Over a week ago, I received a number of calls and e-mails of people confused and upset over the news headlines: “Pope Says Church Should Stop Obsessing Over Gays, Abortion”; “Pope Francis interview: Forget homosexuality and birth control. He’s a flaming liberal”; etc. I have to admit that even I had a difficult time making sense of the Pope’s comments. (I really do not know any pro-lifer who thinks that abortion, same-sex marriage and contraception are the only issues.) Even though I personally think the Holy Father could have been more fair in his assessment of his perceived excessive emphasis on these issues, he is really not saying anything new. In fact, Carl Anderson (Supreme Knight of KofC) correctly notes that Pope Emeritus Benedict XVI said the same thing in 2006 — the only difference is that the mass media ignored it. “Asked why [Benedict] hadn’t spoken about same-sex marriage, abortion, or contraception in a speech, he noted that ‘Catholicism isn’t a collection of prohibitions; it’s a positive option.’”

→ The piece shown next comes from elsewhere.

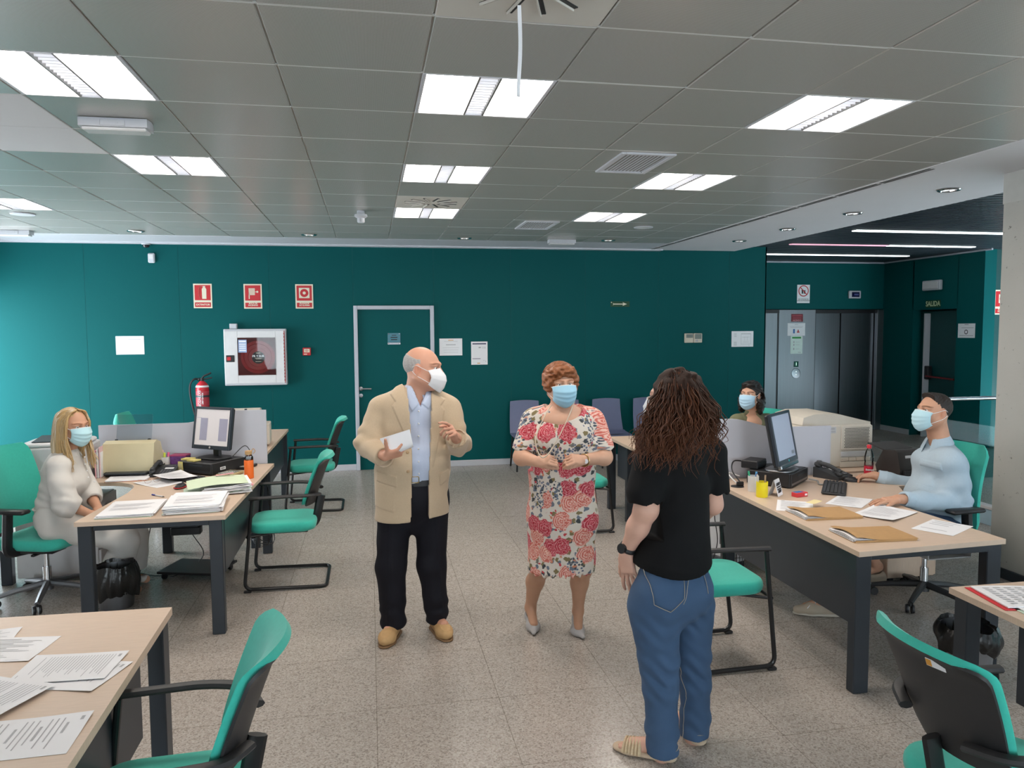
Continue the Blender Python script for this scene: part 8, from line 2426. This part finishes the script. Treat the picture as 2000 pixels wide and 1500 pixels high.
# under and beside the right desk
t = thing('tower_computer', 'beige tower computer tilted behind the right desk panel', 'computer', (2.63, 5.42, .0), .35)
b = MB(); b.box((0, 0, .30), (.18, .40, .40), .006, M=Matrix.Rotation(.22, 4, 'X')); b.build('case', mat('grey_white_plastic'), t); b = MB(); b.box((0, -.204, .36), (.15, .006, .20), .003, M=Matrix.Rotation(.22, 4, 'X')); b.build('front_panel', M_beige, t); b = MB(); b.box((0, .0, .05), (.22, .40, .10), .004); b.build('cradle', M_dark, t)
cable([(2.42, 4.96, .72), (2.41, 4.98, .5), (2.43, 4.97, .3), (2.39, 4.99, .1), (2.43, 5.0, .02)], 'black cable running down behind the right desk panel')
t = thing('wire_basket', 'black wire cable basket standing behind the right desk panel', 'cable tray', (2.62, 5.12, 0))
for k in range(6): b = MB(); b.tube(fillet([(-.06+.024*k, -.05, .0), (-.06+.024*k, -.05, .24), (-.06+.024*k, .05, .24), (-.06+.024*k, .05, 0)], .02), .0025, 5); b.build('wire', M_tube, t)
for z_ in (.06, .14, .22): b = MB(); b.tube([(-.07, -.05, z_), (.07, -.05, z_)], .0025, 5); b.build('wire', M_tube, t)
t = thing('drawer_tray', 'clear plastic paper tray under the right desk', 'tray', (3.02, 3.62, .60)); b = MB(); b.box((0, 0, 0), (.26, .34, .006), .002); b.build('tray_floor', mat('grey_white_plastic'), t)
for sx in (-1, 1): b = MB(); b.box((sx*.13, 0, .05), (.006, .34, .10), .002); b.build('side', mat('grey_white_plastic'), t)

# ---------------------------------------------------------------- near left desk papers
paper(-1.275, 2.83, -.12, 'printed form with black mark nearest the far edge, bottom left desk', seed=51, lines=13, bold=3, w=.297, h=.21, z=DZ)
paper(-1.40, 2.93, .10, 'sheet tucked under the form on the bottom left desk', seed=56, lines=12, w=.24, h=.18, z=DZ-.0003)
paper(-.965, 2.575, -.55-PI/2+.25, 'partly hidden printed sheet at the edge of the bottom left desk', seed=52, lines=16, z=DZ)
paper(-.985, 2.625, -PI/2-.06, 'densely printed sheet in the middle of the bottom left desk', seed=53, lines=24, z=DZ+.004, curl=.006)
paper(-1.15, 2.455, -PI/2-.42, 'sheet with short list at the left picture edge, bottom left desk', seed=54, lines=18, z=DZ+.009)
paper(-.955, 2.185, -PI/2+.02, 'large text application form nearest the camera, bottom left desk', seed=55, lines=15, bold=4, z=DZ, w=.22, h=.31)
# near right desk
t = thing('red_folder', 'red folder with printed sheets on the right edge desk', 'folder', (2.585, 2.545, DZ), -.18)
b = MB(); b.slab(lambda u, v: ((u-.5)*.34, (v-.5)*.26, .003), 4, 4, .002); b.build('cover', mat('red_card', (.62, .03, .04), rough=.6), t)
b = MB(); b.slab(lambda u, v: ((u-.5)*.32+.01, (v-.5)*.24+.004, .010+.002*math.sin(u*5)), 7, 4, .005); b.build('sheets', M_paper, t)
b = MB()
for k in range(9):
    for q in range(6): b.quad((-.12+q*.045, .09-k*.022, .0135), (-.12+q*.045+.03, .09-k*.022, .0135), (-.12+q*.045+.03, .096-k*.022, .0135), (-.12+q*.045, .096-k*.022, .0135))
b.build('printed_table', M_ink, t, 0)['kind'] = 'stuff'
t = thing('green_plastic_folder', 'pale green plastic folder in front of the red folder', 'folder', (2.60, 2.36, DZ), -.12)
b = MB(); b.slab(lambda u, v: ((u-.5)*.34, (v-.5)*.25, .003), 4, 4, .002); b.build('cover', mat('pale_green_card'), t); b = MB(); b.slab(lambda u, v: ((u-.5)*.31, (v-.5)*.22+.006, .0075), 4, 4, .003); b.build('sheets', M_paper, t)
b = MB()
for k in range(6): b.quad((-.12, .08-k*.03, .0085), (-.02+.02*(k % 3), .08-k*.03, .0085), (-.02+.02*(k % 3), .09-k*.03, .0085), (-.12, .09-k*.03, .0085))
b.build('printed_text', M_ink, t, 0)['kind'] = 'stuff'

Fr. Frank Pavone, director of Priests for Life, highlights Pope Francis’ thought that the Church’s condemnation of abortion (and other anti-life practices) cannot simply stand alone but rather should be understood in the context of our teaching about who God is. Fr. Pavone says, “This approach radically strengthens the Church’s opposition to abortion, because the Pope is saying not simply that it breaks the Fifth Commandment (‘You shall not kill’), but that more fundamentally it breaks the First Commandment (‘You shall not have other gods besides me’) and that to disrespect life is to abandon God himself.” Funny enough, the day after the media reported all these outrageous headlines, they ignored Pope Francis’ speech to a group of Catholic gynecologists in which he said that abortion is a manifestation of a “throwaway culture” where the weak and vulnerable are simply discarded. “Every unborn child, though unjustly condemned to be aborted, has the face of the Lord, who even before his birth, and then as soon as he was born, experienced the rejection of the world,” the Pope said.
This Sunday’s gospel on “Lazarus and the Rich Man” (Luke 16:19-31) is a warning against comfortable apathy in the face of extreme poverty and injustice. The Catholic Church teaches respect for the sacred dignity of life from “conception to natural death.” This does not just mean “being against abortion, homosexuality and contraception”; it means working towards employment for the jobless, assistance to immigrants, availability of healthcare, and gracious treatment of the elderly. Certainly, we do what we can to find political solutions and we hope to influence our culture and society to help facilitate these ends, but ultimately we are responsible for our own attitude towards human life. It starts by how we treat each and every person God puts on our path (Luke 10:33) or places outside our door (Luke 16:20).